— START DATA LISTING —

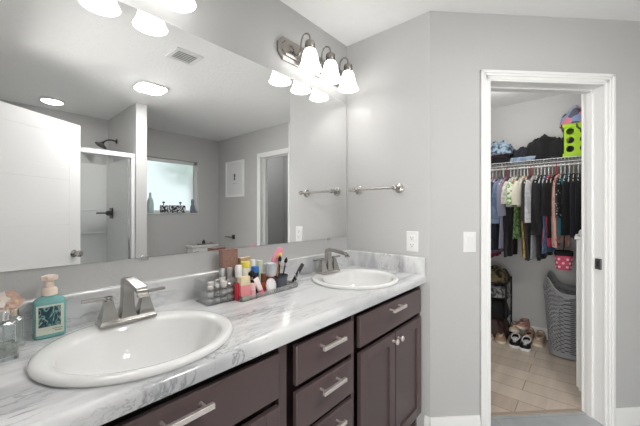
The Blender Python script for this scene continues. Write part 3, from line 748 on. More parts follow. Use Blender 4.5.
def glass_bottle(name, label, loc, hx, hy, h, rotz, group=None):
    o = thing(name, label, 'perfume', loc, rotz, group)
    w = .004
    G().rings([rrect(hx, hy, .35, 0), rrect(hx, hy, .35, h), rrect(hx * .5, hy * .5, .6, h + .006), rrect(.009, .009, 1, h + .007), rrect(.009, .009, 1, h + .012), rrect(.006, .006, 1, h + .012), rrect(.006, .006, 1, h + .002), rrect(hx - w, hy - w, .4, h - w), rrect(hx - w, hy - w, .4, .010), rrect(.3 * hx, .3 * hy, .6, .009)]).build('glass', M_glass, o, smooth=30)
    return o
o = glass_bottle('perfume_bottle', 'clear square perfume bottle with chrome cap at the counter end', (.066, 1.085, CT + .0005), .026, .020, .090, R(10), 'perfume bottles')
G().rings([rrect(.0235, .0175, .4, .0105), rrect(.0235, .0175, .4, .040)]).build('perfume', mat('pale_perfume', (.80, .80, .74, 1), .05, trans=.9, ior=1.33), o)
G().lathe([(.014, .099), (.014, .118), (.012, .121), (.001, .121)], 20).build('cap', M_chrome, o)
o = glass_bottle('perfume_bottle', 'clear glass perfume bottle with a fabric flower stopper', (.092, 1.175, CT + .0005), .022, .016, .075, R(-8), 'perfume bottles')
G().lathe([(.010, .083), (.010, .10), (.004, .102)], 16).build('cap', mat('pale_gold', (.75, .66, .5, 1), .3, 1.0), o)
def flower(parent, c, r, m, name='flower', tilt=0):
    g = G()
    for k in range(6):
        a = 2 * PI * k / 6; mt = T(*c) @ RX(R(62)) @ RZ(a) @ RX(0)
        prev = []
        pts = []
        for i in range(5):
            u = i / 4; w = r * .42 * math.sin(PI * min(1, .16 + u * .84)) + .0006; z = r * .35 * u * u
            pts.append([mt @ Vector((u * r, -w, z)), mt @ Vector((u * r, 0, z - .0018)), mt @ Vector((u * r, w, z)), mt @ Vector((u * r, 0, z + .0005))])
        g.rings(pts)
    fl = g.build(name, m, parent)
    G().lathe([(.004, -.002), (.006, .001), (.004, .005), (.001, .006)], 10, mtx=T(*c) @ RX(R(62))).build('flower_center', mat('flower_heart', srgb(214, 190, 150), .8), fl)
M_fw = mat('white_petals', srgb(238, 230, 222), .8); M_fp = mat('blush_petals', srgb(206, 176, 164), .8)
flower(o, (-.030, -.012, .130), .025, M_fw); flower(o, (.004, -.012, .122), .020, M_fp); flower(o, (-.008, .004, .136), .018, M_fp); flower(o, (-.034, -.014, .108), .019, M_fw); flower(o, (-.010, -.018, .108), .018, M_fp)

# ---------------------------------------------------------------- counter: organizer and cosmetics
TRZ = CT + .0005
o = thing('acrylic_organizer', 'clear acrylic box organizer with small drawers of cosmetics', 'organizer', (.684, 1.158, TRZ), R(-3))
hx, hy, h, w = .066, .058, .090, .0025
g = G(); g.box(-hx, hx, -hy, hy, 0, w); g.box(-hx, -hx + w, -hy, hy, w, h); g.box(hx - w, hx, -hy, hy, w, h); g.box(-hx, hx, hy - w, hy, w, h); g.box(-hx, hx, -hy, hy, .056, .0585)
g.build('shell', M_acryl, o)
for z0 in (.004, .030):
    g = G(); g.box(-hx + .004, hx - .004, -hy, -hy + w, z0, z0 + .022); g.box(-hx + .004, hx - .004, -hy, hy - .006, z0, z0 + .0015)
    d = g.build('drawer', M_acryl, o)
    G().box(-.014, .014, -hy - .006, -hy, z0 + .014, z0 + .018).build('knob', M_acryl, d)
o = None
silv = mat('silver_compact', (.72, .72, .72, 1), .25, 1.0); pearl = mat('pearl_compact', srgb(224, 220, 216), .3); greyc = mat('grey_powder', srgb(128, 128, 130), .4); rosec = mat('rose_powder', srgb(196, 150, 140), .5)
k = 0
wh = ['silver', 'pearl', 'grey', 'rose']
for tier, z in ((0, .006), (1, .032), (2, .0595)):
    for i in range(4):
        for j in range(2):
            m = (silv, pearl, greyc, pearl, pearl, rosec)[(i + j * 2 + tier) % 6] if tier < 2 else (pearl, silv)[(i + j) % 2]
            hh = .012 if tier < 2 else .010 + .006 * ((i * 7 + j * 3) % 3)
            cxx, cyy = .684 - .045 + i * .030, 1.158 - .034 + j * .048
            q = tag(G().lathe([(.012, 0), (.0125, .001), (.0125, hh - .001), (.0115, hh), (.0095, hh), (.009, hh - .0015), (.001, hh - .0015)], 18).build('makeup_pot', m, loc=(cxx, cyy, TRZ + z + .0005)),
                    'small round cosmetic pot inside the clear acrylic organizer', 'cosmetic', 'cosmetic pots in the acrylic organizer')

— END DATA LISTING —
— START DATA LISTING —

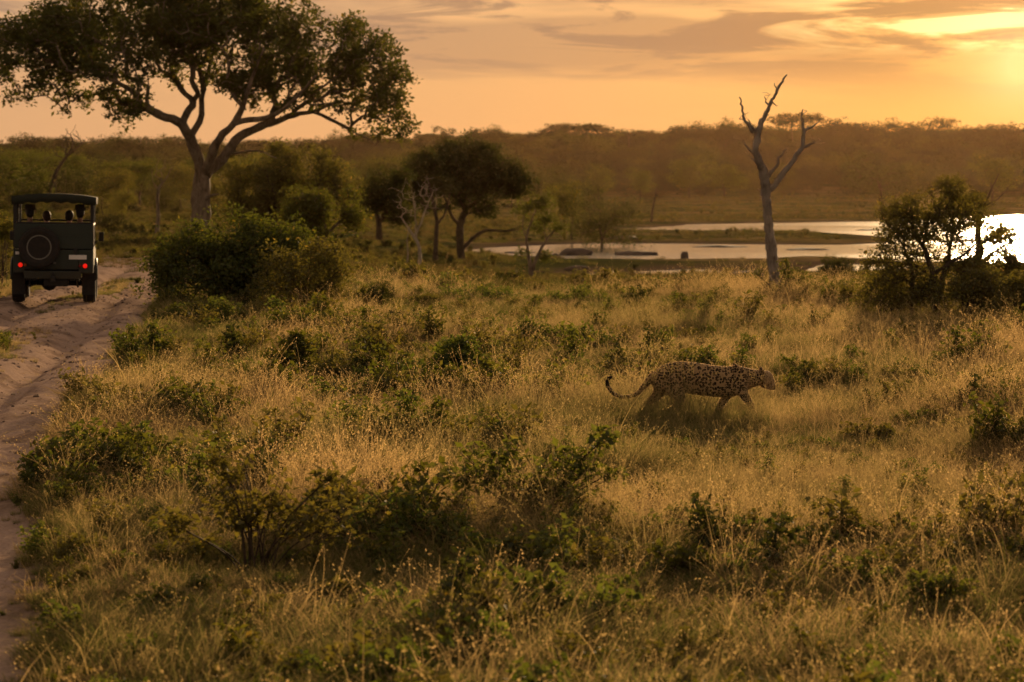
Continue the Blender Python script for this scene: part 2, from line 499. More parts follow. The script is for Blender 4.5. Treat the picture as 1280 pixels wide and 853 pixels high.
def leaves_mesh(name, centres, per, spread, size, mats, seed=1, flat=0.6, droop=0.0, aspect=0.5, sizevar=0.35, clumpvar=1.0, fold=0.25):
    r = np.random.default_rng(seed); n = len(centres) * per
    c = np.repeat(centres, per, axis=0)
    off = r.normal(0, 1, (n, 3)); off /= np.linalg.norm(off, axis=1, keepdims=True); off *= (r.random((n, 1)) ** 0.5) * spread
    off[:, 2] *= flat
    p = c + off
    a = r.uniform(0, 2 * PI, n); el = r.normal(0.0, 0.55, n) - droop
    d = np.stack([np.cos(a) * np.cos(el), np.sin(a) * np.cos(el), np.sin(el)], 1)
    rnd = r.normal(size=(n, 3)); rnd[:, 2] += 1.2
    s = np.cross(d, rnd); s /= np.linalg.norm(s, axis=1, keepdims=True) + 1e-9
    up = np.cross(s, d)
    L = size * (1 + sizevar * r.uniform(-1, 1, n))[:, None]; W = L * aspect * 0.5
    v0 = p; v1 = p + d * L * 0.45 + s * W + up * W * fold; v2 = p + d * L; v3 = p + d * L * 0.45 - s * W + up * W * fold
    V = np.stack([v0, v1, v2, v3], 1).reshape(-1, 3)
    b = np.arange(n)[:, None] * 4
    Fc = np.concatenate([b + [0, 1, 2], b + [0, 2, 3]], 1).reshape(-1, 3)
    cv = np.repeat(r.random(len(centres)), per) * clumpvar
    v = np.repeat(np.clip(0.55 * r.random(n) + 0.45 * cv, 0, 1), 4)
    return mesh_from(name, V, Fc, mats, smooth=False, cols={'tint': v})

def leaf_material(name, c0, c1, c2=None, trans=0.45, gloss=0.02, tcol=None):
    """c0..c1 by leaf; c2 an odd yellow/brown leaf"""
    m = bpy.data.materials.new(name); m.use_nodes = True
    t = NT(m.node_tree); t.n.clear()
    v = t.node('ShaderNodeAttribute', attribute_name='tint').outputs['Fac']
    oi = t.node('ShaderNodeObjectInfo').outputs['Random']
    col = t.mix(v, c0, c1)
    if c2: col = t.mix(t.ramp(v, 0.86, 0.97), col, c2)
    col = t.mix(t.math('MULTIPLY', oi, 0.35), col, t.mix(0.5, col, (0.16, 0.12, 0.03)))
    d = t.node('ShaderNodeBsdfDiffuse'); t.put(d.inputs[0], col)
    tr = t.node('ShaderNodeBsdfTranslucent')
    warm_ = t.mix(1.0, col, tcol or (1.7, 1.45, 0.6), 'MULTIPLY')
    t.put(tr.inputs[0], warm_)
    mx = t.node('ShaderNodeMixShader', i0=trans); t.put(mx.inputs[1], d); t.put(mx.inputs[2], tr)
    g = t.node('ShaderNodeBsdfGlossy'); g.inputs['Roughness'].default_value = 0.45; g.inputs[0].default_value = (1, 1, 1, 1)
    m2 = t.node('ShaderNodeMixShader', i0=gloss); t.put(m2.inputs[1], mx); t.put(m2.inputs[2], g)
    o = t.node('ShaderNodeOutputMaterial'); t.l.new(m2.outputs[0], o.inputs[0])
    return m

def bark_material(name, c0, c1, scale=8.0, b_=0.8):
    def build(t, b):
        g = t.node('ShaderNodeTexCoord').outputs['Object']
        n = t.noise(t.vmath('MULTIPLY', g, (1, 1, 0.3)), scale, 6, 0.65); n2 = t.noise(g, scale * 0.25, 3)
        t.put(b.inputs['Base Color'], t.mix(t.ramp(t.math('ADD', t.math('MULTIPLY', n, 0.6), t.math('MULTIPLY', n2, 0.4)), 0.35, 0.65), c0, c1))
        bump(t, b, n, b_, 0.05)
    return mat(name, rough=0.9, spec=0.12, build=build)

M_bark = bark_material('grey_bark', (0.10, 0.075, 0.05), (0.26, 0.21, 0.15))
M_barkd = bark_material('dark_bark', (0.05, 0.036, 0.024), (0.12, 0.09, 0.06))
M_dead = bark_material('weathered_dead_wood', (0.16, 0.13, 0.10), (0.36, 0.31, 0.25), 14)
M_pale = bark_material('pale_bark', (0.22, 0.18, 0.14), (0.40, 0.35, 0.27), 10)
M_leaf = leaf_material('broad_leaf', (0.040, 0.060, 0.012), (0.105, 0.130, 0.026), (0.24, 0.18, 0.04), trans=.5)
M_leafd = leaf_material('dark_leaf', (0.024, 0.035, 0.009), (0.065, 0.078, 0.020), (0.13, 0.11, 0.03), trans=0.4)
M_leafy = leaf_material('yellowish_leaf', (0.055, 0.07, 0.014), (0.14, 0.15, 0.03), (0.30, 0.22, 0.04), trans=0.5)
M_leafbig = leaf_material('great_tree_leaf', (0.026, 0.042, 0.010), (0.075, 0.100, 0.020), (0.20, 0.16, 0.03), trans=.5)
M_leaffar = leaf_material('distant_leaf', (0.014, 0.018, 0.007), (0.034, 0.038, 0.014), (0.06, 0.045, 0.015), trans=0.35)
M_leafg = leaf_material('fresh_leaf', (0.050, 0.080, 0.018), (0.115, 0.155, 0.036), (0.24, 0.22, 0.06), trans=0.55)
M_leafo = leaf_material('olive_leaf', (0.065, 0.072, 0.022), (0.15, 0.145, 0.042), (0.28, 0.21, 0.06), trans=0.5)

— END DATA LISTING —
— START DATA LISTING —

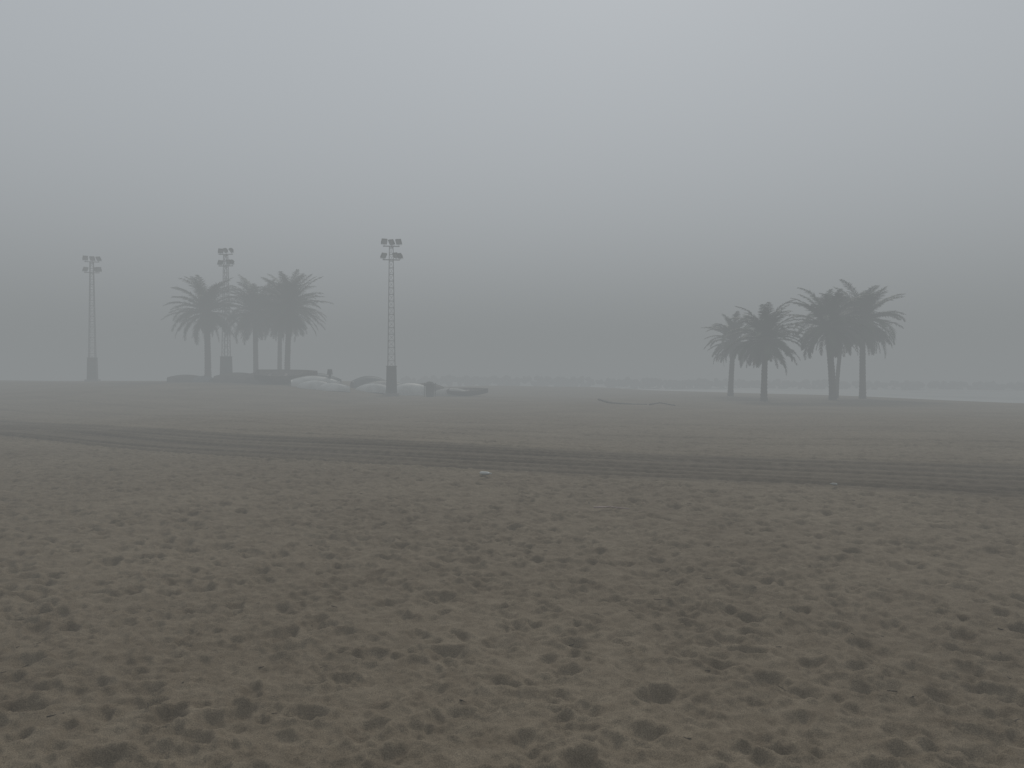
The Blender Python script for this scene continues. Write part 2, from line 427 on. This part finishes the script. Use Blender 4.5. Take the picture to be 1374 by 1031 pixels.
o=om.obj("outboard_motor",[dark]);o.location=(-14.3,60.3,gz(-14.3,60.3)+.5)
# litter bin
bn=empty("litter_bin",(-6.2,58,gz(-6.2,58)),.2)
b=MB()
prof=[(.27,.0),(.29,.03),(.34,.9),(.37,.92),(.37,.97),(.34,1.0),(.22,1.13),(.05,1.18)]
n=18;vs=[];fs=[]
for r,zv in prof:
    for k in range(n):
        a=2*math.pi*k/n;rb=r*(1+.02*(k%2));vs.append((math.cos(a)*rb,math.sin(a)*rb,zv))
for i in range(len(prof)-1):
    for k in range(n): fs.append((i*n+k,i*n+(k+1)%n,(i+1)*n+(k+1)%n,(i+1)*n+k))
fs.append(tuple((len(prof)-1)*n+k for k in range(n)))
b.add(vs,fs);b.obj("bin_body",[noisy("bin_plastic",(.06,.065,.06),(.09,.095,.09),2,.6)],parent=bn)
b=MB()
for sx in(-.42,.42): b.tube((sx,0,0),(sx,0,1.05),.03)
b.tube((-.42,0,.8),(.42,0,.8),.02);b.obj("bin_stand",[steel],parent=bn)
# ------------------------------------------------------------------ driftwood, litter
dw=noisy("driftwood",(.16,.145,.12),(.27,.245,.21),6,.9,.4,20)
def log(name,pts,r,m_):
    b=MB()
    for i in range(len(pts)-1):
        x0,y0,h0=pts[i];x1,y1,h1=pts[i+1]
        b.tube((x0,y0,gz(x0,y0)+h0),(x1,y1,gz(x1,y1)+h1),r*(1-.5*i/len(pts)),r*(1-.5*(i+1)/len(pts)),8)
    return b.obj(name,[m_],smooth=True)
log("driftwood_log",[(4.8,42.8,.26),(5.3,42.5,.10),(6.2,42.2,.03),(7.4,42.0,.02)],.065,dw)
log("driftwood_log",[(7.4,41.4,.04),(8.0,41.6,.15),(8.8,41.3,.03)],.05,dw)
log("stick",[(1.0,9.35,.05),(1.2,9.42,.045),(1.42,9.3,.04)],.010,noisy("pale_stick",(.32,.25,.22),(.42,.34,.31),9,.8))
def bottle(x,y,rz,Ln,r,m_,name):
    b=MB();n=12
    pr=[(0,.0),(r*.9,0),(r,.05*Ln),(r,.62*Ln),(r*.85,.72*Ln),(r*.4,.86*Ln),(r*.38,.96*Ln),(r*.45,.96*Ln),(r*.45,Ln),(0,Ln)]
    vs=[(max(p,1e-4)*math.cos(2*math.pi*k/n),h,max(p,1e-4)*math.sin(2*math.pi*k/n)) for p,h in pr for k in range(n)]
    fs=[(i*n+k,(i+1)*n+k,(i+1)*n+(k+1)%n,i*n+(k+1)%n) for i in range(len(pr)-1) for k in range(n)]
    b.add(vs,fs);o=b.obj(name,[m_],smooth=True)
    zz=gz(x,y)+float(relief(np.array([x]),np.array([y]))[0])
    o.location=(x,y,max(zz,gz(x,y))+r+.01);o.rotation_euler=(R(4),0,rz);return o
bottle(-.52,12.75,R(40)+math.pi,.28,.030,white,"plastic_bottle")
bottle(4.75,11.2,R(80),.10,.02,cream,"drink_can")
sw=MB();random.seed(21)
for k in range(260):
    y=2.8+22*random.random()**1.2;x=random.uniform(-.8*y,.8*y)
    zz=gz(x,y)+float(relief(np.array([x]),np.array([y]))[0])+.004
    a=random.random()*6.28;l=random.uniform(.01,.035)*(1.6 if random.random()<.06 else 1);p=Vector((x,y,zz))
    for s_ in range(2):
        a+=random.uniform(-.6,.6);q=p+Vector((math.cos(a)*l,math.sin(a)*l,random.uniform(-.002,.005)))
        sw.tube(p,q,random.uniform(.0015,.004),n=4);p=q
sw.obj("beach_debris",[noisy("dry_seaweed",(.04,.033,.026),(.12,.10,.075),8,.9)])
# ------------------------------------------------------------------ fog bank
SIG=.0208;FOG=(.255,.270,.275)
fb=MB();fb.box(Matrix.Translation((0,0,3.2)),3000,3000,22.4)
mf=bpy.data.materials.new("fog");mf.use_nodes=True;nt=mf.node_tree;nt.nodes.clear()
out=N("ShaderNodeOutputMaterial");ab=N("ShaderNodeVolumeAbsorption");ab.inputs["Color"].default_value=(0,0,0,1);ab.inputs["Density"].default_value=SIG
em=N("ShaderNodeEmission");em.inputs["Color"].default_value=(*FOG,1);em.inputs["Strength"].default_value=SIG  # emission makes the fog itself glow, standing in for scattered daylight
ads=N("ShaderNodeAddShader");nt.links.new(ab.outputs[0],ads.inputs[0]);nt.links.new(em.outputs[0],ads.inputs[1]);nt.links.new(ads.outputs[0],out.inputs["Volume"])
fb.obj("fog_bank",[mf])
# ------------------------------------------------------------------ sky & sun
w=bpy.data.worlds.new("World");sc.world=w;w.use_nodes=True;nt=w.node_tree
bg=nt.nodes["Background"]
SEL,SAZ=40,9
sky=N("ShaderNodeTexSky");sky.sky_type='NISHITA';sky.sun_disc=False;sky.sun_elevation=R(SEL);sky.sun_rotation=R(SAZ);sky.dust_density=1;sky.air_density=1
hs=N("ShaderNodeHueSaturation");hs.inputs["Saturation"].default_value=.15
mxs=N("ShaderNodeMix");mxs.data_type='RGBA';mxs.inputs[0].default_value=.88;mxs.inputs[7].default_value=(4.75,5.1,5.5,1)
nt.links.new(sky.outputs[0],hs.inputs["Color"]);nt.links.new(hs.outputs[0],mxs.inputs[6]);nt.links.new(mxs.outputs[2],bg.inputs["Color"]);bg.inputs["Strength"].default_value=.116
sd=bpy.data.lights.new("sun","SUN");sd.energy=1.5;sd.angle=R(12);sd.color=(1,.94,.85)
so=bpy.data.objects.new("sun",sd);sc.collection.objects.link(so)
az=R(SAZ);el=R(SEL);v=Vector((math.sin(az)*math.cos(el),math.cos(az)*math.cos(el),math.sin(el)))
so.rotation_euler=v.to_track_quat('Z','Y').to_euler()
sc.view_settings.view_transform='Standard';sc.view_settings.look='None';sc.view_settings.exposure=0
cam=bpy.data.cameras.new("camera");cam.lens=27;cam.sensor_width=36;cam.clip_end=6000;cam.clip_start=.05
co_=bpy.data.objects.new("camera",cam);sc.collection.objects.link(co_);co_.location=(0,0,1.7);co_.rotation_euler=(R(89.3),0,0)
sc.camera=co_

— END DATA LISTING —

EXERCISE INSTRUCTIONS: Pull out each line of the records holding the string "scene".

COMPLETED EXERCISE:
The Blender Python script for this scene continues. Write part 3, from line 748 on. More parts follow. Use Blender 4.5.
Continue the Blender Python script for this scene: part 2, from line 499. More parts follow. The script is for Blender 4.5. Treat the picture as 1280 pixels wide and 853 pixels high.
The Blender Python script for this scene continues. Write part 2, from line 427 on. This part finishes the script. Use Blender 4.5. Take the picture to be 1374 by 1031 pixels.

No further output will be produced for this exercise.